── RECORDED DATA
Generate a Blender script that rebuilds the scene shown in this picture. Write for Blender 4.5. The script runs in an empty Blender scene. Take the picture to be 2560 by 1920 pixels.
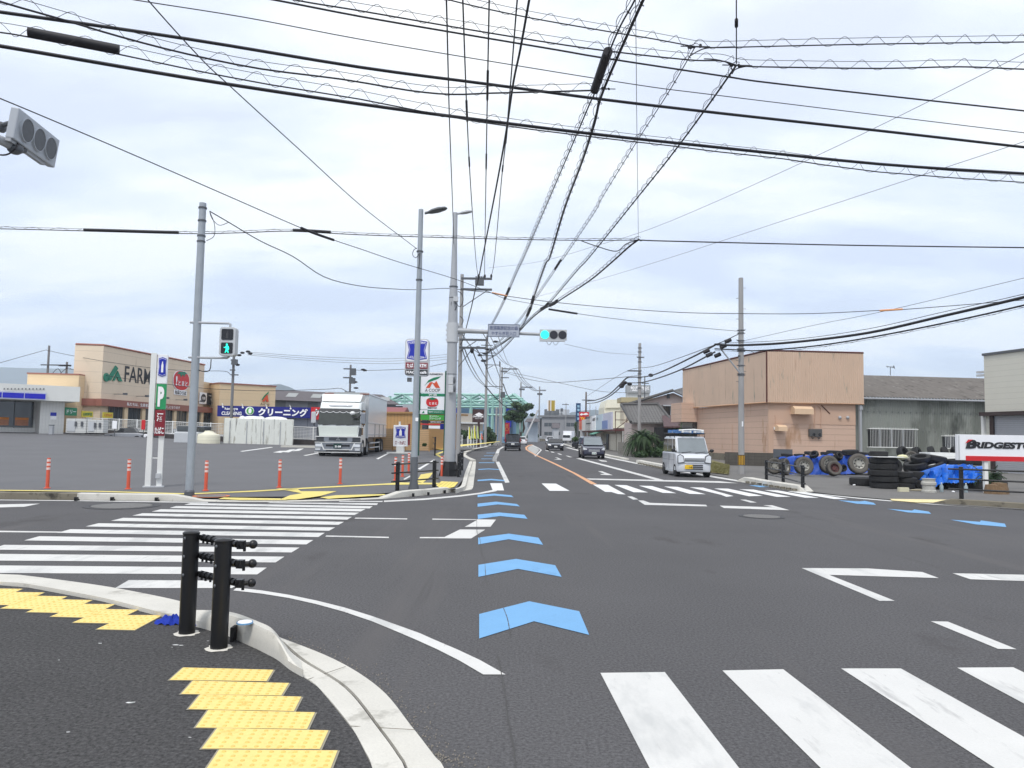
import bpy, math, random
from mathutils import Vector, Matrix
random.seed(7)
sc = bpy.context.scene
R = math.radians
# ---------------------------------------------------------------- camera
F = 1880.0; CAMH = 1.68; PITCH = math.atan(128/F); ROLL = R(1.03)
CM = Matrix.Rotation(R(90)+PITCH, 3, 'X') @ Matrix.Rotation(ROLL, 3, 'Z')
cam = bpy.data.cameras.new('camera'); co = bpy.data.objects.new('camera', cam)
sc.collection.objects.link(co); sc.camera = co
co.matrix_world = Matrix.Translation((0, 0, CAMH)) @ CM.to_4x4()
cam.sensor_width = 36; cam.lens = F/2560*36; cam.clip_end = 20000; cam.clip_start = .05
# ---------------------------------------------------------------- world
w = bpy.data.worlds.new('World'); sc.world = w; w.use_nodes = True
nt = w.node_tree; N = nt.nodes; Lk = nt.links; N.clear()
def nd(t, **k):
    n = N.new(t)
    for a, v in k.items(): setattr(n, a, v)
    return n
def mth(op, a, b=None, c=None):
    n = nd('ShaderNodeMath', operation=op)
    for i, v in enumerate((a, b, c)):
        if v is None: continue
        if isinstance(v, (int, float)): n.inputs[i].default_value = v
        else: Lk.new(v, n.inputs[i])
    return n.outputs[0]
out = nd('ShaderNodeOutputWorld')
SUN_EL, SUN_AZ = R(58), R(200)
sky = nd('ShaderNodeTexSky', sky_type='NISHITA', sun_disc=False)
sky.sun_elevation = SUN_EL; sky.sun_rotation = SUN_AZ; sky.air_density = 1.2; sky.dust_density = 2.5
bg1 = nd('ShaderNodeBackground'); bg1.inputs[1].default_value = .075
Lk.new(sky.outputs[0], bg1.inputs[0])
tc = nd('ShaderNodeTexCoord'); sep = nd('ShaderNodeSeparateXYZ'); Lk.new(tc.outputs['Generated'], sep.inputs[0])
zz = mth('MAXIMUM', sep.outputs[2], .0)
dn = mth('ADD', zz, .22)
cmb = nd('ShaderNodeCombineXYZ'); Lk.new(mth('DIVIDE', sep.outputs[0], dn), cmb.inputs[0]); Lk.new(mth('DIVIDE', sep.outputs[1], dn), cmb.inputs[1])
def noise(vec, scale, det, rough=.5, dist=0., off=(0, 0, 0), scl=(1, 1, 1)):
    mp = nd('ShaderNodeMapping'); mp.inputs['Location'].default_value = off; mp.inputs['Scale'].default_value = scl
    Lk.new(vec, mp.inputs[0])
    n = nd('ShaderNodeTexNoise'); n.inputs['Scale'].default_value = scale; n.inputs['Detail'].default_value = det
    n.inputs['Roughness'].default_value = rough; n.inputs['Distortion'].default_value = dist
    Lk.new(mp.outputs[0], n.inputs['Vector']); return n.outputs['Fac']
n1 = noise(cmb.outputs[0], 1.15, 6, .52, .35, (3.2, 1.1, 0), (.8, 1.5, 1))
n2 = noise(cmb.outputs[0], 3.6, 5, .5, .2, (0.3, 7.1, 2), (.6, 1.4, 1))
nn = mth('ADD', mth('MULTIPLY', n1, .72), mth('MULTIPLY', n2, .28))
cr = nd('ShaderNodeValToRGB'); Lk.new(nn, cr.inputs[0])
e = cr.color_ramp.elements; e[0].position = .425; e[0].color = (.54, .63, .86, 1); e[1].position = .575; e[1].color = (1.10, 1.11, 1.12, 1)
m = e.new(.47); m.color = (.68, .78, .99, 1); m = e.new(.53); m.color = (.90, .96, 1.07, 1)
# elevation tint: paler blue low down, whiter high up
up = nd('ShaderNodeMapRange'); Lk.new(zz, up.inputs[0]); up.inputs[1].default_value = .04; up.inputs[2].default_value = .5
mix = nd('ShaderNodeMix', data_type='RGBA'); Lk.new(mth('MULTIPLY', mth('SUBTRACT', 1., up.outputs[0]), .62), mix.inputs[0])
Lk.new(cr.outputs[0], mix.inputs[6]); mix.inputs[7].default_value = (.66, .79, 1.0, 1)
mixw = nd('ShaderNodeMix', data_type='RGBA'); Lk.new(mth('MULTIPLY', up.outputs[0], .42), mixw.inputs[0])
Lk.new(mix.outputs[2], mixw.inputs[6]); mixw.inputs[7].default_value = (1.10, 1.11, 1.12, 1)
bg2 = nd('ShaderNodeBackground'); bg2.inputs[1].default_value = 1.0; Lk.new(mixw.outputs[2], bg2.inputs[0])
ms = nd('ShaderNodeMixShader'); ms.inputs[0].default_value = .93
Lk.new(bg1.outputs[0], ms.inputs[1]); Lk.new(bg2.outputs[0], ms.inputs[2]); Lk.new(ms.outputs[0], out.inputs[0])
# ---------------------------------------------------------------- sun
sl = bpy.data.lights.new('sun', 'SUN'); sl.energy = 1.6; sl.angle = R(12); sl.color = (1, .97, .93)
so = bpy.data.objects.new('sun', sl); sc.collection.objects.link(so)
sd = Vector((math.sin(SUN_AZ)*math.cos(SUN_EL), math.cos(SUN_AZ)*math.cos(SUN_EL), math.sin(SUN_EL)))
so.rotation_euler = sd.to_track_quat('Z', 'Y').to_euler()
sc.view_settings.view_transform = 'Standard'; sc.view_settings.look = 'None'
sc.view_settings.exposure = 0.25; sc.view_settings.gamma = 1
sc.cycles.max_bounces = 5; sc.cycles.volume_bounces = 1; sc.cycles.transparent_max_bounces = 6
# ---------------------------------------------------------------- geometry helpers
O0 = Vector((0, 0, CAMH))
def ray(px, py): return CM @ Vector(((px-1280)/F, -(py-960)/F, -1))
def P(px, py, z=0.):
    d = ray(px, py); t = (z-CAMH)/d.z
    return O0 + d*t
def D(px, py, Y):
    d = ray(px, py); return O0 + d*(Y/d.y)
def zlot(x, y):
    return .011*max(0, y-28) + .021*max(0, -x-9)*min(1, max(0, (y-21)/30))
def PL(px, py, dz=0.):
    z = 0.
    for _ in range(12): p = P(px, py, min(z+dz, 1.5)); z = z*.4+.6*zlot(p.x, p.y)
    p = P(px, py, min(z+dz, 1.5)); return p
col = sc.collection
class MB:
    def __init__(s): s.v = []; s.f = []
    def add(s, vs, fs):
        o = len(s.v); s.v += [Vector(v) for v in vs]; s.f += [tuple(i+o for i in f) for f in fs]; return s
    def box(s, a, b):
        x0, y0, z0 = a; x1, y1, z1 = b
        return s.add([(x0,y0,z0),(x1,y0,z0),(x1,y1,z0),(x0,y1,z0),(x0,y0,z1),(x1,y0,z1),(x1,y1,z1),(x0,y1,z1)],
                     [(3,2,1,0),(4,5,6,7),(0,1,5,4),(1,2,6,5),(2,3,7,6),(3,0,4,7)])
    def hexa(s, v): return s.add(v, [(3,2,1,0),(4,5,6,7),(0,1,5,4),(1,2,6,5),(2,3,7,6),(3,0,4,7)])
    def cyl(s, p0, p1, r0, r1=None, n=10):
        r1 = r0 if r1 is None else r1
        p0 = Vector(p0); p1 = Vector(p1); d = (p1-p0)
        if d.length < 1e-6: return s
        q = d.to_track_quat('Z', 'Y').to_matrix(); vs = []
        for p, r in ((p0, r0), (p1, r1)):
            for i in range(n):
                a = 2*math.pi*i/n; vs.append(p+q@Vector((r*math.cos(a), r*math.sin(a), 0)))
        fs = [(i, (i+1)%n, n+(i+1)%n, n+i) for i in range(n)] + [tuple(range(n-1, -1, -1)), tuple(range(n, 2*n))]
        return s.add(vs, fs)
    def tube(s, pts, r, n=6):
        pts = [Vector(p) for p in pts]; o = len(s.v); k = len(pts)
        for i, p in enumerate(pts):
            d = pts[min(i+1, k-1)]-pts[max(i-1, 0)]
            q = d.to_track_quat('Z', 'Y').to_matrix() if d.length > 1e-7 else Matrix.Identity(3)
            if i and (q.col[0].dot(pq.col[0]) < .3):
                # keep the frame from flipping
                ax = pq.col[0]-d.normalized()*pq.col[0].dot(d.normalized()); ax.normalize(); by = d.normalized().cross(ax)
                q = Matrix((ax, by, d.normalized())).transposed()
            pq = q
            rr = r[i] if isinstance(r, (list, tuple)) else r
            for j in range(n):
                a = 2*math.pi*j/n; s.v.append(p+q@Vector((rr*math.cos(a), rr*math.sin(a), 0)))
        for i in range(k-1):
            for j in range(n):
                s.f.append((o+i*n+j, o+i*n+(j+1)%n, o+(i+1)*n+(j+1)%n, o+(i+1)*n+j))
        s.f.append(tuple(o+j for j in range(n-1, -1, -1))); s.f.append(tuple(o+(k-1)*n+j for j in range(n)))
        return s
    def prism(s, poly, e):      # poly: 3D points, e: extrusion vector
        n = len(poly); e = Vector(e); vs = [Vector(p) for p in poly]+[Vector(p)+e for p in poly]
        return s.add(vs, [tuple(range(n-1, -1, -1)), tuple(range(n, 2*n))]+[(i, (i+1)%n, n+(i+1)%n, n+i) for i in range(n)])
    def poly(s, pts): return s.add(pts, [tuple(range(len(pts)))])
    def ell(s, c, r, n=10, m=6):
        c = Vector(c); vs = [c+Vector((0, 0, r[2]))]
        for i in range(1, m):
            t = math.pi*i/m
            for j in range(n):
                a = 2*math.pi*j/n; vs.append(c+Vector((r[0]*math.sin(t)*math.cos(a), r[1]*math.sin(t)*math.sin(a), r[2]*math.cos(t))))
        vs.append(c-Vector((0, 0, r[2]))); fs = [(0, 1+j, 1+(j+1)%n) for j in range(n)]
        for i in range(m-2):
            for j in range(n):
                a = 1+i*n+j; b = 1+i*n+(j+1)%n; fs.append((a, a+n, b+n, b))
        k = len(vs)-1; fs += [(k, 1+(m-2)*n+(j+1)%n, 1+(m-2)*n+j) for j in range(n)]
        return s.add(vs, fs)
    def lathe(s, prof, n=20, mat=None, closed=False):   # prof (r,z) round z
        mat = mat or Matrix.Identity(4); o = len(s.v); k = len(prof)
        for r, z in prof:
            for j in range(n):
                a = 2*math.pi*j/n; s.v.append(mat@Vector((r*math.cos(a), r*math.sin(a), z)))
        for i in range(k if closed else k-1):
            i2 = (i+1) % k
            for j in range(n): s.f.append((o+i*n+j, o+i*n+(j+1)%n, o+i2*n+(j+1)%n, o+i2*n+j))
        return s
    def build(s, name, m, parent=None, smooth=False, bev=0., world=False, off=None):
        me = bpy.data.meshes.new(name)
        vs = s.v
        if world and parent is not None:
            im = MW[parent.name].inverted(); vs = [im@v for v in vs]
        me.from_pydata([tuple(v) for v in vs], [], s.f); me.materials.append(m)
        if smooth:
            me.polygons.foreach_set('use_smooth', [True]*len(me.polygons))
            try: me.set_sharp_from_angle(angle=R(38))
            except Exception: pass
        me.update(); o = bpy.data.objects.new(name, me); col.objects.link(o)
        if parent is not None: o.parent = parent
        if off: o.location = off
        if bev:
            b = o.modifiers.new('bevel', 'BEVEL'); b.width = bev; b.segments = 2; b.limit_method = 'ANGLE'; b.angle_limit = R(35)
        return o
MW = {}
def tag(o, label, cat, group=None):
    o['label'] = label; o['category'] = cat
    if group: o['group'] = group
    return o
def thing(name, label, cat, loc=(0, 0, 0), rz=0., group=None):
    o = bpy.data.objects.new(name, None); col.objects.link(o)
    o.location = loc; o.rotation_euler = (0, 0, rz); o.empty_display_size = .2
    MW[o.name] = Matrix.Translation(loc) @ Matrix.Rotation(rz, 4, 'Z')
    return tag(o, label, cat, group)
def struct(o, kind='structure'): o['kind'] = kind; return o
def copy_tree(o, parent=None):
    c = o.copy(); col.objects.link(c); c.parent = parent
    for ch in list(o.children): copy_tree(ch, c)
    return c
def copy_thing(o, loc, rz, label, group=None):
    c = copy_tree(o); c.location = loc; c.rotation_euler = (0, 0, rz); c['label'] = label
    MW[c.name] = Matrix.Translation(loc) @ Matrix.Rotation(rz, 4, 'Z')
    if group: c['group'] = group
    return c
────
**REQUEST:** Look through the listing above. Pick out each line with "scene" and copy it.

**SOLUTION BELOW:**
Generate a Blender script that rebuilds the scene shown in this picture. Write for Blender 4.5. The script runs in an empty Blender scene. Take the picture to be 2560 by 1920 pixels.
sc = bpy.context.scene